→ Input records
----------

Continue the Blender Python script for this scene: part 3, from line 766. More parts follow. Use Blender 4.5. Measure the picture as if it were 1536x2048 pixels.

----------

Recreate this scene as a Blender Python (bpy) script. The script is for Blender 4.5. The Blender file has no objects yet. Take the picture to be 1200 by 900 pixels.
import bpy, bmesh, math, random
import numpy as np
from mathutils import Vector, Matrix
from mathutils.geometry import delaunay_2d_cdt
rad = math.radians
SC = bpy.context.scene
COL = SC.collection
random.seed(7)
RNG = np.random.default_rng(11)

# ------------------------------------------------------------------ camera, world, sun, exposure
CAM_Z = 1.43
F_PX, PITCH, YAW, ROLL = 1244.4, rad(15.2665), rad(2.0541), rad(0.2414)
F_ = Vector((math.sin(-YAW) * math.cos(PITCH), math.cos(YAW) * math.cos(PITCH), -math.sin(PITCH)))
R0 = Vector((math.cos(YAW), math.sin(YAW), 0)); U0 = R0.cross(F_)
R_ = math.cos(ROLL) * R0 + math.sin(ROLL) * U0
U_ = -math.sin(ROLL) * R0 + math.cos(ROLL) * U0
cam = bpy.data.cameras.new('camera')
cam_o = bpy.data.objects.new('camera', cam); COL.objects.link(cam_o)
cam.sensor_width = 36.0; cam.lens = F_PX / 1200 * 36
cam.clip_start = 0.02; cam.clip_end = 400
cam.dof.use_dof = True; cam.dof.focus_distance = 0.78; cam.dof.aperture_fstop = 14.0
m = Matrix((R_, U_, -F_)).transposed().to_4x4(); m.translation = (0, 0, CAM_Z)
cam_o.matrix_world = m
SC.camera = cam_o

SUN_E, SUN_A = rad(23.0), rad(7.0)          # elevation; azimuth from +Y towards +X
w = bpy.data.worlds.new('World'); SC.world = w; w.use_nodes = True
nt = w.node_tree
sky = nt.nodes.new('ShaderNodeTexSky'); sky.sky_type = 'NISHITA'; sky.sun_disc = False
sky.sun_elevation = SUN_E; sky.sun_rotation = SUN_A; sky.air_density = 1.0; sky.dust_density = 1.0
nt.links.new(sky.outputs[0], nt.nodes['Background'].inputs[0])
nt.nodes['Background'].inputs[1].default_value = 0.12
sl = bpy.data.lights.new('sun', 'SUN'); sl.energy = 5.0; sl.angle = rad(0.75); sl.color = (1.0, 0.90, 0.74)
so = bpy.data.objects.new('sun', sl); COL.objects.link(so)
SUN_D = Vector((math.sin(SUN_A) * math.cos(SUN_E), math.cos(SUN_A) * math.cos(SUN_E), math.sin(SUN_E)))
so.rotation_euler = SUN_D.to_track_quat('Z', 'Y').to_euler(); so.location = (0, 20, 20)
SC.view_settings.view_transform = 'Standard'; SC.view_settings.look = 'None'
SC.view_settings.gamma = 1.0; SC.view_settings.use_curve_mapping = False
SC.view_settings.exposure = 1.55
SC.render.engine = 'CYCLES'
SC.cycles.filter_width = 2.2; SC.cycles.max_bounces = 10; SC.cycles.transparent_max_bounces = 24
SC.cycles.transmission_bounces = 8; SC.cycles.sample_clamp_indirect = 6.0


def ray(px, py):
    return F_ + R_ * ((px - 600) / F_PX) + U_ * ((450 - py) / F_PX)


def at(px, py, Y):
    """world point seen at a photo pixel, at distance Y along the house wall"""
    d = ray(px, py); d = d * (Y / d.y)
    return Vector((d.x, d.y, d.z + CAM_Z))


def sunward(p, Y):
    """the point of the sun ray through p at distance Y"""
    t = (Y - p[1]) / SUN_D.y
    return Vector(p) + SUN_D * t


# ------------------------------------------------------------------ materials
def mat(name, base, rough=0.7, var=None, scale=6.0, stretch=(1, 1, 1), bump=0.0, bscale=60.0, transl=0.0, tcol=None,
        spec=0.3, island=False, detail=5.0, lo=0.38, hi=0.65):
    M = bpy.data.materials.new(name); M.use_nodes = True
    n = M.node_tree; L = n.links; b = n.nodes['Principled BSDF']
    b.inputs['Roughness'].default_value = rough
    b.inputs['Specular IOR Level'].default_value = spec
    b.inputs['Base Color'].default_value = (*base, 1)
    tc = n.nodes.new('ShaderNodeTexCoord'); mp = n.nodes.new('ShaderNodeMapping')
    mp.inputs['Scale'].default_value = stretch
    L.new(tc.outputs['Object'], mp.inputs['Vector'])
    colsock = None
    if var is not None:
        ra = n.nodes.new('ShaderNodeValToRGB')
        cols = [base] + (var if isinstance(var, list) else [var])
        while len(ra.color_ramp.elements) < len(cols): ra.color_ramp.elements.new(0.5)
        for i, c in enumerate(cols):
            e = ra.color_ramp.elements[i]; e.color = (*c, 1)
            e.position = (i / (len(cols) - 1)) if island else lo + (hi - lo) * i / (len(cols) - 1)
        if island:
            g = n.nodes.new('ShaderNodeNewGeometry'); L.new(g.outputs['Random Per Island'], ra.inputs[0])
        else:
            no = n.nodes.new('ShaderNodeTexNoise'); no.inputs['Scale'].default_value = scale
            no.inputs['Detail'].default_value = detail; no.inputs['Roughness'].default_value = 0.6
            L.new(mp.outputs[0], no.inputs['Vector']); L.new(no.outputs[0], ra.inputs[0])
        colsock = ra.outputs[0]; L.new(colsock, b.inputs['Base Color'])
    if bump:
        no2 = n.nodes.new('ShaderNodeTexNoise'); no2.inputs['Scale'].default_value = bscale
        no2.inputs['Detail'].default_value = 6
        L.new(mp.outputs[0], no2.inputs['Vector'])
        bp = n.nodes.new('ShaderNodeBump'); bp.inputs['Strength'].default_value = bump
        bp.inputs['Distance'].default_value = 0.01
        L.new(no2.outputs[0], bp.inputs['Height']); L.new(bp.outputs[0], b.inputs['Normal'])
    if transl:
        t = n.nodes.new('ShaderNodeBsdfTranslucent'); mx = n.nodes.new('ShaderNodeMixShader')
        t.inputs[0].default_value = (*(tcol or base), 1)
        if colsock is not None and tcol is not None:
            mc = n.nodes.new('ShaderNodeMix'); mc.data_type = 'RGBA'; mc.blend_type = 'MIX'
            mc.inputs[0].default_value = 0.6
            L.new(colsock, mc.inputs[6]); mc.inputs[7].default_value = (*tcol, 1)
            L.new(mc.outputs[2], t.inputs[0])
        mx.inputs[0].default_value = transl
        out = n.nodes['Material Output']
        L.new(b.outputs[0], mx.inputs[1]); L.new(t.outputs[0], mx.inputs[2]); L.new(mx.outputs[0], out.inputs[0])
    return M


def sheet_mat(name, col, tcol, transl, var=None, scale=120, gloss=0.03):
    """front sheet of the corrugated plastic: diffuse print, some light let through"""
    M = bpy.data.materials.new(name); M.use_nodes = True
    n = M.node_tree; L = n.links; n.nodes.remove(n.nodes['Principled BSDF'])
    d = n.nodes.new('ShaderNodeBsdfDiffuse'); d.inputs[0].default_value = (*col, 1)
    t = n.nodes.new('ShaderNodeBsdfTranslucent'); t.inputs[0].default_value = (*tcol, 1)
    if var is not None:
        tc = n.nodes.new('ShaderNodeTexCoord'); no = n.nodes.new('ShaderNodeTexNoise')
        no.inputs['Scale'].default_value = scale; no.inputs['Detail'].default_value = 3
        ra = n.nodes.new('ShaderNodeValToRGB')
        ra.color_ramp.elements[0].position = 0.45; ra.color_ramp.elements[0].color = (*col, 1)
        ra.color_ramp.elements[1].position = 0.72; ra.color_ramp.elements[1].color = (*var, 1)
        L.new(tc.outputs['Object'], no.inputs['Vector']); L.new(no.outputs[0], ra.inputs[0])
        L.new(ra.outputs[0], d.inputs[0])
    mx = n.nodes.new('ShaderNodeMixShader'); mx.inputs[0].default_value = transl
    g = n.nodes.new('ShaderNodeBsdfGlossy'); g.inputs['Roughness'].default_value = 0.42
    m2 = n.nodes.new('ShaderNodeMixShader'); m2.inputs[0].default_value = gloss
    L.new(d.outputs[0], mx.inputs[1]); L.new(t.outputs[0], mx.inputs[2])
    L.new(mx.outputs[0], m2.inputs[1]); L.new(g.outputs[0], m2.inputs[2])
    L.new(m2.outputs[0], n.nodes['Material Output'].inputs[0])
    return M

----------

→ Goal of the exercise
Exactly and exclusively, reproduce the lines that start at the line containing "Recreate this scene" and end at the line containing "RNG = np.random.default_rng(11)", inclusive of both.

→ Result
Recreate this scene as a Blender Python (bpy) script. The script is for Blender 4.5. The Blender file has no objects yet. Take the picture to be 1200 by 900 pixels.
import bpy, bmesh, math, random
import numpy as np
from mathutils import Vector, Matrix
from mathutils.geometry import delaunay_2d_cdt
rad = math.radians
SC = bpy.context.scene
COL = SC.collection
random.seed(7)
RNG = np.random.default_rng(11)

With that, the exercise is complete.